Zero-padding is the most straightforward way around your problem. But it does cost you a lot of memory. And it is frustrating because you might only care about a tiny, tiny part of the transform. There's an algorithm called the chirp z-transform (CZT, or colloquially the "zoom FFT") which can do this. If your input is N (for you 2*s+1) and you want just M samples of the FFT's output evaluated anywhere, it will compute three Fourier transforms of size N + M - 1 to obtain the desired M samples of the output. This would solve your problem too, since you can ask for M samples in the region of interest, and it wouldn't require prohibitively-much memory, though it would need at least 3x more CPU time. The downside is that a solid implementation of CZT isn't in Numpy/Scipy yet: see the scipy issue and the code it references. Matlab's CZT seems reliable, if that's an option; Octave-forge has one too and the Octave people usually try hard to match/exceed Matlab.

But if you have the memory, zero-padding the input is the way to go.

0
Bubble Song On

Python's scipy module has a czt function. You can simply use czt as fast dft in your case. However it is 1d only. To perform 2d dft, I had to implement my own method. It's basically dft along x, and y sequentially.

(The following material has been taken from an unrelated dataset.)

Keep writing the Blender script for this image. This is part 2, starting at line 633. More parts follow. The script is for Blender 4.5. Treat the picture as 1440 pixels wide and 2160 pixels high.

Here is a runnable code sample.

import numpy as np
import scipy
import matplotlib.pyplot as plt


def get_blob_pattern(size=100, sigma=30):
    # get an image of spherical aperture with smooth edge
    radius = 0.5 * size
    x_grid, y_grid = np.meshgrid(np.linspace(-radius, radius, size), np.linspace(-radius, radius, size))
    dist = (x_grid**2 + y_grid**2) ** 0.5
    img = 1 / (1 + np.exp(np.clip(3 * (dist - sigma), -20, 20)))
    return img


def get_dft2d(data, m, kmax):
    # perform 2d dft on image (using scipy 1d czt), get a 2d spectrum with frequency range of (-kmax, +kmax) on both axis
    # m: spectrum bin number
    w, h = data.shape
    aw = 2j * kmax / ((m - 1) * w)
    f1 = scipy.signal.czt(data, m=m, w=np.exp(aw), a=np.exp(0.5 * (m - 1) * aw), axis=0)
    data1 = f1 * np.exp(-0.5j * kmax * np.linspace(-1, 1, m))[:, np.newaxis]
    ah = 2j * kmax / ((m - 1) * h)
    f2 = scipy.signal.czt(data1, m=m, w=np.exp(ah), a=np.exp(0.5 * (m - 1) * ah), axis=1)
    data2 = f2 * np.exp(-0.5j * kmax * np.linspace(-1, 1, m))[np.newaxis, :]
    return data2


img = get_blob_pattern(size=100, sigma=20)
plt.imshow(img, vmin=0, vmax=1)
plt.show()

img_f = get_dft2d(img, 500, 100)
plt.imshow(np.abs(img_f) ** 2, vmin=0, vmax=10000)
plt.show()

the original round aperture and diffraction pattern as an airy disk.

I encountered this exact problem yesterday and had a hard time finding the solution, eventually having to do it myself. Sad that no answer in 8 years. Hope it would help some physics student like me in the future.